AIM OF THE TASK »
Write out each line of the listing as it stands, without the images.

PROVIDED DATA »
<<<<

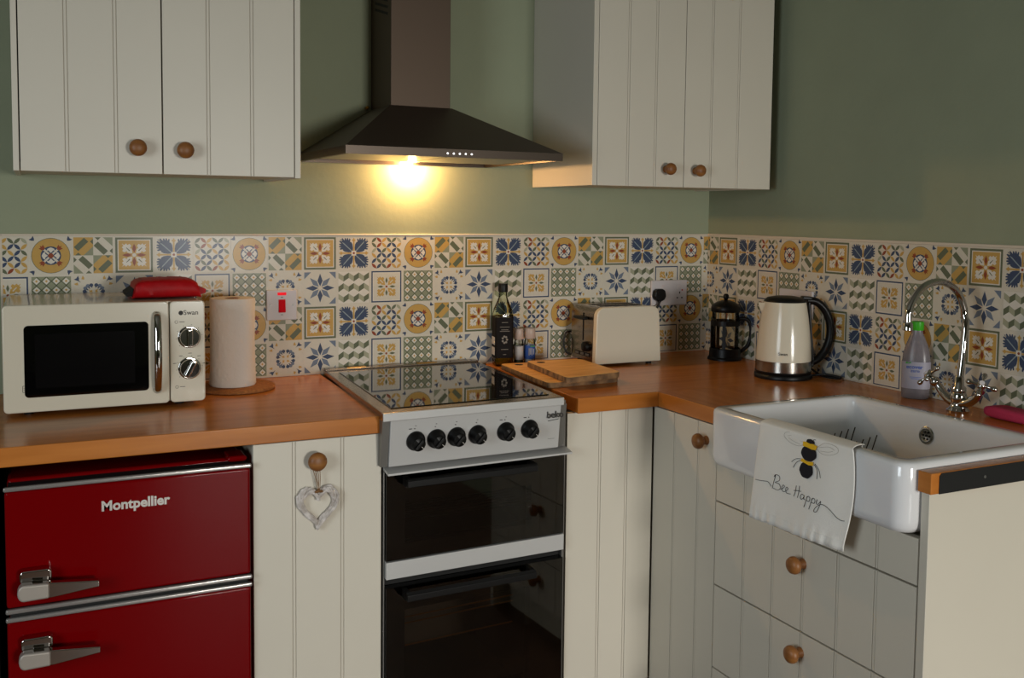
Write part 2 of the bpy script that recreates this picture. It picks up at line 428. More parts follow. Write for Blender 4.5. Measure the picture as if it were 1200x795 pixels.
def pat_cubes():
    L = [(0, 'white', sq(.5, .5, .46))]; g = .92/6; hgt = .92/3
    for j in range(3):
        for i in range(6):
            x0 = .04+g*i; x1 = x0+g; yb = .04+hgt*j; up = (i % 2 == 1)
            a = 0 if up else .1; b = .1 if up else 0
            if j % 2: a, b = b, a
            c = ('mgreen', 'dgreen') if j % 2 == 0 else ('dgreen', 'mgreen')
            L.append((1, ['lgreen', 'dgreen'][i % 2] if j % 2 == 0 else ['dgreen', 'lgreen'][i % 2] if False else (['mgreen', 'dgreen'][i % 2] if j % 2 == 0 else ['dgreen', 'lgreen'][i % 2]),
                      [(x0, yb+.02+a), (x1, yb+.02+b), (x1, min(.96, yb+.18+b)), (x0, min(.96, yb+.18+a))]))
    return L
PATS = [pat_circles, pat_roundel, pat_stripes, pat_framed_yellow, pat_blue_flower, pat_framed_navy, pat_lattice, pat_ring_flower, pat_star, pat_cubes]
PL = [p() for p in PATS]
def clip2(P, lo, hi):
    for side in (0, 1):
        o = []
        for q in range(len(P)):
            a, b = P[q], P[(q+1) % len(P)]; e = lo if side == 0 else hi
            ia = a[0] >= lo if side == 0 else a[0] <= hi; ib = b[0] >= lo if side == 0 else b[0] <= hi
            if ia: o.append(a)
            if ia != ib:
                t = (e-a[0])/(b[0]-a[0]); o.append((e, a[1]+(b[1]-a[1])*t))
        P = o
        if len(P) < 3: return []
    return P
TMESH = {}
def tile_mesh(k, lo=0, hi=1):
    key = (k, lo, hi)
    if key in TMESH: return TMESH[key]
    mb = MB(); mb.mi = TI['cream']
    mb.box(lo*TS+J, hi*TS-J, -.003, 0, J, TS-J)
    def key_(t): return t[0]
    for z, c, p in PL[k]:
        if (lo, hi) != (0, 1): p = clip2(p, lo+.01, hi-.01)
        if len(p) < 3: continue
        y = -.003-.00004*(z+1); mb.mi = TI[c]
        try:
            f = mb.face([(a*TS, y, b*TS) for a, b in p]); f.normal_update()
            if f.normal.y > 0: f.normal_flip()
        except Exception: pass
    me = bpy.data.meshes.new('tile'); mb.bm.to_mesh(me); mb.bm.free()
    for t in TM: me.materials.append(t)
    TMESH[key] = me; return me
def put_tile(me, loc, rz, parent):
    o = bpy.data.objects.new('tile', me); COL.objects.link(o); o.location = loc; o.rotation_euler = (0, 0, rz); o.parent = parent
ZT = 1.31; PO = .0242; PR = .0672
splash = obj('tile_backing', MB().box(-2.186, -.0005, -.0036, 0, ZT-.4, ZT), M['grout'], wall_back)
splash2 = obj('tile_backing', MB().box(-.0036, 0, -1.52, -.0036, ZT-.4, ZT), M['grout'], wall_right)
for row in range(4):
    base = 0 if row % 2 == 0 else 5
    z = ZT-.1*(row+1)
    put_tile(tile_mesh(base+2, 0, PO/TS), (-PO, -.001, z), 0, wall_back)
    seq = [1, 0, 4, 3, 2]
    for k in range(22):
        x = -PO-.1*(k+1)
        if k < 21: put_tile(tile_mesh(base+seq[k % 5]), (x, -.001, z), 0, wall_back)
        else: put_tile(tile_mesh(base+seq[k % 5], .385, 1), (x, -.001, z), 0, wall_back)
    # right wall, running towards the camera
    put_tile(tile_mesh(base+2, 1-(PR-.0045)/TS, 1), (-.001, -PR+.1, z), -PI/2, wall_right)
    seq2 = [3, 4, 0, 1, 2]
    for k in range(15):
        y = -PR-.1*k
        if k < 14: put_tile(tile_mesh(base+seq2[k % 5]), (-.001, y, z), -PI/2, wall_right)
        else: put_tile(tile_mesh(base+seq2[k % 5], 0, .5), (-.001, y, z), -PI/2, wall_right)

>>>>

OUTPUT OF THE TASK »
Write part 2 of the bpy script that recreates this picture. It picks up at line 428. More parts follow. Write for Blender 4.5. Measure the picture as if it were 1200x795 pixels.
def pat_cubes():
    L = [(0, 'white', sq(.5, .5, .46))]; g = .92/6; hgt = .92/3
    for j in range(3):
        for i in range(6):
            x0 = .04+g*i; x1 = x0+g; yb = .04+hgt*j; up = (i % 2 == 1)
            a = 0 if up else .1; b = .1 if up else 0
            if j % 2: a, b = b, a
            c = ('mgreen', 'dgreen') if j % 2 == 0 else ('dgreen', 'mgreen')
            L.append((1, ['lgreen', 'dgreen'][i % 2] if j % 2 == 0 else ['dgreen', 'lgreen'][i % 2] if False else (['mgreen', 'dgreen'][i % 2] if j % 2 == 0 else ['dgreen', 'lgreen'][i % 2]),
                      [(x0, yb+.02+a), (x1, yb+.02+b), (x1, min(.96, yb+.18+b)), (x0, min(.96, yb+.18+a))]))
    return L
PATS = [pat_circles, pat_roundel, pat_stripes, pat_framed_yellow, pat_blue_flower, pat_framed_navy, pat_lattice, pat_ring_flower, pat_star, pat_cubes]
PL = [p() for p in PATS]
def clip2(P, lo, hi):
    for side in (0, 1):
        o = []
        for q in range(len(P)):
            a, b = P[q], P[(q+1) % len(P)]; e = lo if side == 0 else hi
            ia = a[0] >= lo if side == 0 else a[0] <= hi; ib = b[0] >= lo if side == 0 else b[0] <= hi
            if ia: o.append(a)
            if ia != ib:
                t = (e-a[0])/(b[0]-a[0]); o.append((e, a[1]+(b[1]-a[1])*t))
        P = o
        if len(P) < 3: return []
    return P
TMESH = {}
def tile_mesh(k, lo=0, hi=1):
    key = (k, lo, hi)
    if key in TMESH: return TMESH[key]
    mb = MB(); mb.mi = TI['cream']
    mb.box(lo*TS+J, hi*TS-J, -.003, 0, J, TS-J)
    def key_(t): return t[0]
    for z, c, p in PL[k]:
        if (lo, hi) != (0, 1): p = clip2(p, lo+.01, hi-.01)
        if len(p) < 3: continue
        y = -.003-.00004*(z+1); mb.mi = TI[c]
        try:
            f = mb.face([(a*TS, y, b*TS) for a, b in p]); f.normal_update()
            if f.normal.y > 0: f.normal_flip()
        except Exception: pass
    me = bpy.data.meshes.new('tile'); mb.bm.to_mesh(me); mb.bm.free()
    for t in TM: me.materials.append(t)
    TMESH[key] = me; return me
def put_tile(me, loc, rz, parent):
    o = bpy.data.objects.new('tile', me); COL.objects.link(o); o.location = loc; o.rotation_euler = (0, 0, rz); o.parent = parent
ZT = 1.31; PO = .0242; PR = .0672
splash = obj('tile_backing', MB().box(-2.186, -.0005, -.0036, 0, ZT-.4, ZT), M['grout'], wall_back)
splash2 = obj('tile_backing', MB().box(-.0036, 0, -1.52, -.0036, ZT-.4, ZT), M['grout'], wall_right)
for row in range(4):
    base = 0 if row % 2 == 0 else 5
    z = ZT-.1*(row+1)
    put_tile(tile_mesh(base+2, 0, PO/TS), (-PO, -.001, z), 0, wall_back)
    seq = [1, 0, 4, 3, 2]
    for k in range(22):
        x = -PO-.1*(k+1)
        if k < 21: put_tile(tile_mesh(base+seq[k % 5]), (x, -.001, z), 0, wall_back)
        else: put_tile(tile_mesh(base+seq[k % 5], .385, 1), (x, -.001, z), 0, wall_back)
    # right wall, running towards the camera
    put_tile(tile_mesh(base+2, 1-(PR-.0045)/TS, 1), (-.001, -PR+.1, z), -PI/2, wall_right)
    seq2 = [3, 4, 0, 1, 2]
    for k in range(15):
        y = -PR-.1*k
        if k < 14: put_tile(tile_mesh(base+seq2[k % 5]), (-.001, y, z), -PI/2, wall_right)
        else: put_tile(tile_mesh(base+seq2[k % 5], 0, .5), (-.001, y, z), -PI/2, wall_right)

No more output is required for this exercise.